**Given exercise**
Return every entry exactly.

**Task material**
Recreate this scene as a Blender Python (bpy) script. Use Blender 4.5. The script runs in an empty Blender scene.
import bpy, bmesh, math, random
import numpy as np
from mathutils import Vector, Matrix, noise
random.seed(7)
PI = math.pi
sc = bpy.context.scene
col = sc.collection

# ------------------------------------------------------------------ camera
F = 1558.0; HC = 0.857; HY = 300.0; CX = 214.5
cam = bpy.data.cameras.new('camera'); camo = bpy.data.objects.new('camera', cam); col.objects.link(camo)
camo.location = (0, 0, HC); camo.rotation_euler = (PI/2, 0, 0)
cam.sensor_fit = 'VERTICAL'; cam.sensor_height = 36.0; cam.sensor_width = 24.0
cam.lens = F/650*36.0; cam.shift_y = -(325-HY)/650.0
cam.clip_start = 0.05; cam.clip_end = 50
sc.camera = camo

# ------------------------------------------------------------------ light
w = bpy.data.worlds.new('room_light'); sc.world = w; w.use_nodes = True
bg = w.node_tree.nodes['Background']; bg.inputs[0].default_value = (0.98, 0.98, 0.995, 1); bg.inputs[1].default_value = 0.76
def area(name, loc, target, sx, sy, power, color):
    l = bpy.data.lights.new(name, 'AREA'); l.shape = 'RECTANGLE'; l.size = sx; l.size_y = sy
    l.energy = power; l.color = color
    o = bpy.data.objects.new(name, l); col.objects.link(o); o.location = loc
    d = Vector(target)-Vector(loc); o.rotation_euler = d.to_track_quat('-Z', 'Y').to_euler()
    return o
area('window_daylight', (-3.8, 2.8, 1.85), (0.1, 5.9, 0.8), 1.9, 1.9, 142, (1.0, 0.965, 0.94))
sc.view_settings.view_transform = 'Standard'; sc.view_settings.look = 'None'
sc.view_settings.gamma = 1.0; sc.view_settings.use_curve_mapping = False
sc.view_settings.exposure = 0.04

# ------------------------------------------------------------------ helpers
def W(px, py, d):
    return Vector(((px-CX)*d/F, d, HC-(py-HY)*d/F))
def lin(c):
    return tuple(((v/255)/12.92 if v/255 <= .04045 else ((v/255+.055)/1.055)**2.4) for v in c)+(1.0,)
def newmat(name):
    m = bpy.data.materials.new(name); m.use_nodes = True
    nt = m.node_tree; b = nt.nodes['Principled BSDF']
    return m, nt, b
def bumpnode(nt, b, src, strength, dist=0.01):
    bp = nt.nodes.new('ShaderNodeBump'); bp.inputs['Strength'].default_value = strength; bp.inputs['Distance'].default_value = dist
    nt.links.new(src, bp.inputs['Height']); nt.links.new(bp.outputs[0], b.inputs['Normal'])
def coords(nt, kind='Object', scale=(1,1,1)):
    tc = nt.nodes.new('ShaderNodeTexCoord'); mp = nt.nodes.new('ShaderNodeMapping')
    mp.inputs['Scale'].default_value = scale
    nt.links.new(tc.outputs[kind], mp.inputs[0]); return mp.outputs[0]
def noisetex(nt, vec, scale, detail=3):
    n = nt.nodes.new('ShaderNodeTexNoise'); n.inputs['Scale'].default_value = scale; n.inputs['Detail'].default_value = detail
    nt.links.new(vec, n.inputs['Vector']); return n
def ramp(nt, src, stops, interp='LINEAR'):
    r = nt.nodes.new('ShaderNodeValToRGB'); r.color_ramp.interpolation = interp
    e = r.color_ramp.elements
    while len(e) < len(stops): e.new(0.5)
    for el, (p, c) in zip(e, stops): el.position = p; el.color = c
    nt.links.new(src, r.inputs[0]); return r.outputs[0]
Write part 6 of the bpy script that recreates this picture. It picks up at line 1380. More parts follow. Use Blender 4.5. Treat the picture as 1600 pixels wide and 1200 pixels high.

**Correct answer**
Recreate this scene as a Blender Python (bpy) script. Use Blender 4.5. The script runs in an empty Blender scene.
import bpy, bmesh, math, random
import numpy as np
from mathutils import Vector, Matrix, noise
random.seed(7)
PI = math.pi
sc = bpy.context.scene
col = sc.collection

# ------------------------------------------------------------------ camera
F = 1558.0; HC = 0.857; HY = 300.0; CX = 214.5
cam = bpy.data.cameras.new('camera'); camo = bpy.data.objects.new('camera', cam); col.objects.link(camo)
camo.location = (0, 0, HC); camo.rotation_euler = (PI/2, 0, 0)
cam.sensor_fit = 'VERTICAL'; cam.sensor_height = 36.0; cam.sensor_width = 24.0
cam.lens = F/650*36.0; cam.shift_y = -(325-HY)/650.0
cam.clip_start = 0.05; cam.clip_end = 50
sc.camera = camo

# ------------------------------------------------------------------ light
w = bpy.data.worlds.new('room_light'); sc.world = w; w.use_nodes = True
bg = w.node_tree.nodes['Background']; bg.inputs[0].default_value = (0.98, 0.98, 0.995, 1); bg.inputs[1].default_value = 0.76
def area(name, loc, target, sx, sy, power, color):
    l = bpy.data.lights.new(name, 'AREA'); l.shape = 'RECTANGLE'; l.size = sx; l.size_y = sy
    l.energy = power; l.color = color
    o = bpy.data.objects.new(name, l); col.objects.link(o); o.location = loc
    d = Vector(target)-Vector(loc); o.rotation_euler = d.to_track_quat('-Z', 'Y').to_euler()
    return o
area('window_daylight', (-3.8, 2.8, 1.85), (0.1, 5.9, 0.8), 1.9, 1.9, 142, (1.0, 0.965, 0.94))
sc.view_settings.view_transform = 'Standard'; sc.view_settings.look = 'None'
sc.view_settings.gamma = 1.0; sc.view_settings.use_curve_mapping = False
sc.view_settings.exposure = 0.04

# ------------------------------------------------------------------ helpers
def W(px, py, d):
    return Vector(((px-CX)*d/F, d, HC-(py-HY)*d/F))
def lin(c):
    return tuple(((v/255)/12.92 if v/255 <= .04045 else ((v/255+.055)/1.055)**2.4) for v in c)+(1.0,)
def newmat(name):
    m = bpy.data.materials.new(name); m.use_nodes = True
    nt = m.node_tree; b = nt.nodes['Principled BSDF']
    return m, nt, b
def bumpnode(nt, b, src, strength, dist=0.01):
    bp = nt.nodes.new('ShaderNodeBump'); bp.inputs['Strength'].default_value = strength; bp.inputs['Distance'].default_value = dist
    nt.links.new(src, bp.inputs['Height']); nt.links.new(bp.outputs[0], b.inputs['Normal'])
def coords(nt, kind='Object', scale=(1,1,1)):
    tc = nt.nodes.new('ShaderNodeTexCoord'); mp = nt.nodes.new('ShaderNodeMapping')
    mp.inputs['Scale'].default_value = scale
    nt.links.new(tc.outputs[kind], mp.inputs[0]); return mp.outputs[0]
def noisetex(nt, vec, scale, detail=3):
    n = nt.nodes.new('ShaderNodeTexNoise'); n.inputs['Scale'].default_value = scale; n.inputs['Detail'].default_value = detail
    nt.links.new(vec, n.inputs['Vector']); return n
def ramp(nt, src, stops, interp='LINEAR'):
    r = nt.nodes.new('ShaderNodeValToRGB'); r.color_ramp.interpolation = interp
    e = r.color_ramp.elements
    while len(e) < len(stops): e.new(0.5)
    for el, (p, c) in zip(e, stops): el.position = p; el.color = c
    nt.links.new(src, r.inputs[0]); return r.outputs[0]
Write part 6 of the bpy script that recreates this picture. It picks up at line 1380. More parts follow. Use Blender 4.5. Treat the picture as 1600 pixels wide and 1200 pixels high.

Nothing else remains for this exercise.